If those tests go as expected, the company prepares to bolt it onto a SpaceX Falcon 9 rocket for launch in 2018.

Aboard the SSO, there are attachments points and dispensers for 120 satellites. Some of those satellites are the size of an office desk; others barely larger than a hockey puck. So who’s buying?

“You have well-established aerospace companies, you have new companies that have never put anything into space,” said Jeff Roberts, Spaceflights head of launch programs.

Roberts came to Spaceflight just 18 months ago, part of the company’s rapid growth, which has gone from 100 to 150 employees in just the past year.

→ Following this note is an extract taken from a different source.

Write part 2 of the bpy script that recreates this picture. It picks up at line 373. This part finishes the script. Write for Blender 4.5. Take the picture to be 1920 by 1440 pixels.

The commercialization of space is reducing the cost of getting there. Consider the old model for launching a satellite, usually large or very large, which involves the dedication of an entire rocket, usually from NASA itself or maybe the Russians.

Spaceflight doesn’t talk about what it costs in specific numbers, but the satellites that will hitch a ride aboard the SSO-A come from nearly 50 private and government entities from 16 different countries.

“You have universities, you have foreign companies, you have U.S. companies,” said Roberts.

One way to think of what Spaceflight is offering is this. If you want to be the sole passenger aboard a private jet flying across the ocean, that’s going to be very expensive. If you took 20 of your friends and divided the cost, far less expensive. If you bought a seat aboard a scheduled commercial airline, even cheaper.

Spaceflight is a consolidator, so you could think of this trip aboard SSO-A as a charter airliner, with SpaceX providing the engines.

What does SSO really mean anyway? The idea says Spaceflight is to have all of these satellites facing the sun, in an orbit running from the north to the south pole. Hence, Sun Synchronous Orbit.